---------- DATA SEGMENT

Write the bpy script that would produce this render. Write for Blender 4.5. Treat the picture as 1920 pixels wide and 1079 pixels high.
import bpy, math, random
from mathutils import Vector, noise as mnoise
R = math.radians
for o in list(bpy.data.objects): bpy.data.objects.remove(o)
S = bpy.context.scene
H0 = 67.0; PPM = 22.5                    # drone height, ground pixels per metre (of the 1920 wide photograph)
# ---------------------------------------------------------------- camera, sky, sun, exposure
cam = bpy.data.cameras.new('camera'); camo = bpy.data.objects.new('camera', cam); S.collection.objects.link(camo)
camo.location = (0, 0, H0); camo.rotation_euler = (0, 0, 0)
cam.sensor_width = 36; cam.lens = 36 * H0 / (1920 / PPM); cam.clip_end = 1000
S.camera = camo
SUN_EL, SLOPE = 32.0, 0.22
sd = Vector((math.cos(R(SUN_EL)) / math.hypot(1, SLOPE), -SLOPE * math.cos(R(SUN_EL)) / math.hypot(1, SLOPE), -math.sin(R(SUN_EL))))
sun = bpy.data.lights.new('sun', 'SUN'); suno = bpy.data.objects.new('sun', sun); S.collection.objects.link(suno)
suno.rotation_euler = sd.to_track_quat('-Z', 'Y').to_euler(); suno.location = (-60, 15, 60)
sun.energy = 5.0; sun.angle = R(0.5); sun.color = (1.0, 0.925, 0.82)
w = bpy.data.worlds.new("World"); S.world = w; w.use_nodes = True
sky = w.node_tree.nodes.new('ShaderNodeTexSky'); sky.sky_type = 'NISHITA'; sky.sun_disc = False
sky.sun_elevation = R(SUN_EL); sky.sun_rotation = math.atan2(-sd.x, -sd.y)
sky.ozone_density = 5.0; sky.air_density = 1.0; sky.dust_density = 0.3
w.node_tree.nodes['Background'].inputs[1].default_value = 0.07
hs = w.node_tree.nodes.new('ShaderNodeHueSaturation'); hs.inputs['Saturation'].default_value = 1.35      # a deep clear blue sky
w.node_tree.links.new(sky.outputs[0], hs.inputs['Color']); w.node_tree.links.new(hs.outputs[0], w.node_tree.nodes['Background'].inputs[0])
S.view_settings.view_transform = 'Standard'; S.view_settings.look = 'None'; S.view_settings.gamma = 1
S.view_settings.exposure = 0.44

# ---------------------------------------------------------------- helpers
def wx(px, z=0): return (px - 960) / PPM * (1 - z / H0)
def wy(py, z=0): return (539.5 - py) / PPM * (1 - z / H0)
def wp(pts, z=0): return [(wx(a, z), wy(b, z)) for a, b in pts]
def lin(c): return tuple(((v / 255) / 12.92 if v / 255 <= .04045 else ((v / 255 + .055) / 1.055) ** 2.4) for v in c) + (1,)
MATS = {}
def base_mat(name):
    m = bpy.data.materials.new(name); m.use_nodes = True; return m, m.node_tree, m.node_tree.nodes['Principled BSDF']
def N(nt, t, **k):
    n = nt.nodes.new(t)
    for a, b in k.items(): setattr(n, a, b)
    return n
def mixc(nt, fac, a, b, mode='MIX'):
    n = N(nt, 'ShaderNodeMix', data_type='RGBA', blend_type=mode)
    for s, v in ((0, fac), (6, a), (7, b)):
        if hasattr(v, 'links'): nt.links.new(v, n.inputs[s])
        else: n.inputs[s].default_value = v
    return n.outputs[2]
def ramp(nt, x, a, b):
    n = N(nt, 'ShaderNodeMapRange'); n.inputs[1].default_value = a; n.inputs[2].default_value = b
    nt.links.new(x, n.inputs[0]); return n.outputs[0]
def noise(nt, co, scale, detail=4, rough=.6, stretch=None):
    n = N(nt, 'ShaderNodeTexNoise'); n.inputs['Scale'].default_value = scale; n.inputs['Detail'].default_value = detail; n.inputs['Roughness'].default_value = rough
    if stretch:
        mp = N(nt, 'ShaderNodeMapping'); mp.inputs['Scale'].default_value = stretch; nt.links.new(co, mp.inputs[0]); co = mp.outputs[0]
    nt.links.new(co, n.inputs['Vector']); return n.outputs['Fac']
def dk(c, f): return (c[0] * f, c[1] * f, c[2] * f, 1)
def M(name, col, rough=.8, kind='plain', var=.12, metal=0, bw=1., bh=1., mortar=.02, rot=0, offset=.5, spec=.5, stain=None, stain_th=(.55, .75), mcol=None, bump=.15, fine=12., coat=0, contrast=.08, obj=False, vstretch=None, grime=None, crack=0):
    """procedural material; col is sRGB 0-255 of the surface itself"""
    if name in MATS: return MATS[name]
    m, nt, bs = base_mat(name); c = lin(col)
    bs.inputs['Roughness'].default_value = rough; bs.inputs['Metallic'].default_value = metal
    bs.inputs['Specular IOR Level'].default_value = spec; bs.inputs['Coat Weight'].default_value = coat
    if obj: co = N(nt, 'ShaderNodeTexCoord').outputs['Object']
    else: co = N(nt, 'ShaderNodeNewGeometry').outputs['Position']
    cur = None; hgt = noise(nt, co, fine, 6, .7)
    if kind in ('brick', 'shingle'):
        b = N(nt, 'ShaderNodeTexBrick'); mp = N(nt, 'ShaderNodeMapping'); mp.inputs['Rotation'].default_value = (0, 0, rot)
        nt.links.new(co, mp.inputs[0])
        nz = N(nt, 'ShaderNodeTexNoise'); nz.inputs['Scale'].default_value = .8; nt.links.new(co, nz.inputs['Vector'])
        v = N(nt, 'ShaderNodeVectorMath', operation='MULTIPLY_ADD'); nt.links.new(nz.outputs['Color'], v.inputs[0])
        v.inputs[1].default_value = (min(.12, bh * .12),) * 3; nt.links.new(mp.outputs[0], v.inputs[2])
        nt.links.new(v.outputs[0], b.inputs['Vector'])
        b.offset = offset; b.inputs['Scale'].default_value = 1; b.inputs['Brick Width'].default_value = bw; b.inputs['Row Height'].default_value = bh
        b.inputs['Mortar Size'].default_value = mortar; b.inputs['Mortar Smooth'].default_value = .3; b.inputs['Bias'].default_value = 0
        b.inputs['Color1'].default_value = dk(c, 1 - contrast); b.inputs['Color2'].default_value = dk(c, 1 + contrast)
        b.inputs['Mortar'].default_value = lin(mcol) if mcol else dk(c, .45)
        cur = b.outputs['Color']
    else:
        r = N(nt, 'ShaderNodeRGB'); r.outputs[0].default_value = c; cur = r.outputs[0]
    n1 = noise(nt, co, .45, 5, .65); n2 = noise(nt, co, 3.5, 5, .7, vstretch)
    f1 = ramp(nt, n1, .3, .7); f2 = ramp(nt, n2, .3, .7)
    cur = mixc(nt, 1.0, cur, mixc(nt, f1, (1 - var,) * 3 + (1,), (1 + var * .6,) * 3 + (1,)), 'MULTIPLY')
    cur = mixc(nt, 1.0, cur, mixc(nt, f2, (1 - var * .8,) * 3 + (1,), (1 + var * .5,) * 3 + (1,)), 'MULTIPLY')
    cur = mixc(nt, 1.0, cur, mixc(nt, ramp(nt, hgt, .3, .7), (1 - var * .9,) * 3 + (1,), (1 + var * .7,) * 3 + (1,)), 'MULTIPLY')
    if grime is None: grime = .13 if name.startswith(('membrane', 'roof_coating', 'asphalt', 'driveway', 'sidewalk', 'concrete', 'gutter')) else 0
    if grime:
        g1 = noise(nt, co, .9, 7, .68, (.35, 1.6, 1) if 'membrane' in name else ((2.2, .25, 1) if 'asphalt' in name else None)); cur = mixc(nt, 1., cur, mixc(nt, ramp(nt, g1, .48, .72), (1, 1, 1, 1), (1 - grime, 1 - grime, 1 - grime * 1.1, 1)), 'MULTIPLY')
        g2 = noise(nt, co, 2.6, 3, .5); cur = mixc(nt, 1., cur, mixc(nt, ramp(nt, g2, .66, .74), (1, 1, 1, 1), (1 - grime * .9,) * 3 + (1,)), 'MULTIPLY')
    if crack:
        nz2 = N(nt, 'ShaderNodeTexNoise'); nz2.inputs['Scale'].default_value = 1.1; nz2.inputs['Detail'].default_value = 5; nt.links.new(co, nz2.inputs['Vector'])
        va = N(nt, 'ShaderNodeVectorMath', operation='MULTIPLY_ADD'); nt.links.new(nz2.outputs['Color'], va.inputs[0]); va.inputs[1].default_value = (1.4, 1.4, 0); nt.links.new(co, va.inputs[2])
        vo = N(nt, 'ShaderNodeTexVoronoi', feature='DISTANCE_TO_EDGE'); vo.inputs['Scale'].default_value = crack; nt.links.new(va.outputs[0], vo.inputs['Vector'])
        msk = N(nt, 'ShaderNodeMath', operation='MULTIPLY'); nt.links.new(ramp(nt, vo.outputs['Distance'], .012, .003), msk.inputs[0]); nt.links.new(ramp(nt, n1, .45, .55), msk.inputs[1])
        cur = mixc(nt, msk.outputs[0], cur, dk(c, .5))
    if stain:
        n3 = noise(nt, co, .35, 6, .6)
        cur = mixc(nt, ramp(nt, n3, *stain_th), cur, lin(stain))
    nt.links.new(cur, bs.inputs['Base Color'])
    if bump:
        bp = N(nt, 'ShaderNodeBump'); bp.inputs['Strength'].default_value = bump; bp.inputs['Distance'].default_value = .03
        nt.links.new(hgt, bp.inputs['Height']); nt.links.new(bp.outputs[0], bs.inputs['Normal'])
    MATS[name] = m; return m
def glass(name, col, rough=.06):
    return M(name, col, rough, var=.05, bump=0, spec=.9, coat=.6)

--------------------

**TASK GOAL**
Write out a verbatim copy of the data, beginning with its first line and ending with the line that contains "S.view_settings.exposure = 0.44".

**ANSWER TO THIS TASK**
Write the bpy script that would produce this render. Write for Blender 4.5. Treat the picture as 1920 pixels wide and 1079 pixels high.
import bpy, math, random
from mathutils import Vector, noise as mnoise
R = math.radians
for o in list(bpy.data.objects): bpy.data.objects.remove(o)
S = bpy.context.scene
H0 = 67.0; PPM = 22.5                    # drone height, ground pixels per metre (of the 1920 wide photograph)
# ---------------------------------------------------------------- camera, sky, sun, exposure
cam = bpy.data.cameras.new('camera'); camo = bpy.data.objects.new('camera', cam); S.collection.objects.link(camo)
camo.location = (0, 0, H0); camo.rotation_euler = (0, 0, 0)
cam.sensor_width = 36; cam.lens = 36 * H0 / (1920 / PPM); cam.clip_end = 1000
S.camera = camo
SUN_EL, SLOPE = 32.0, 0.22
sd = Vector((math.cos(R(SUN_EL)) / math.hypot(1, SLOPE), -SLOPE * math.cos(R(SUN_EL)) / math.hypot(1, SLOPE), -math.sin(R(SUN_EL))))
sun = bpy.data.lights.new('sun', 'SUN'); suno = bpy.data.objects.new('sun', sun); S.collection.objects.link(suno)
suno.rotation_euler = sd.to_track_quat('-Z', 'Y').to_euler(); suno.location = (-60, 15, 60)
sun.energy = 5.0; sun.angle = R(0.5); sun.color = (1.0, 0.925, 0.82)
w = bpy.data.worlds.new("World"); S.world = w; w.use_nodes = True
sky = w.node_tree.nodes.new('ShaderNodeTexSky'); sky.sky_type = 'NISHITA'; sky.sun_disc = False
sky.sun_elevation = R(SUN_EL); sky.sun_rotation = math.atan2(-sd.x, -sd.y)
sky.ozone_density = 5.0; sky.air_density = 1.0; sky.dust_density = 0.3
w.node_tree.nodes['Background'].inputs[1].default_value = 0.07
hs = w.node_tree.nodes.new('ShaderNodeHueSaturation'); hs.inputs['Saturation'].default_value = 1.35      # a deep clear blue sky
w.node_tree.links.new(sky.outputs[0], hs.inputs['Color']); w.node_tree.links.new(hs.outputs[0], w.node_tree.nodes['Background'].inputs[0])
S.view_settings.view_transform = 'Standard'; S.view_settings.look = 'None'; S.view_settings.gamma = 1
S.view_settings.exposure = 0.44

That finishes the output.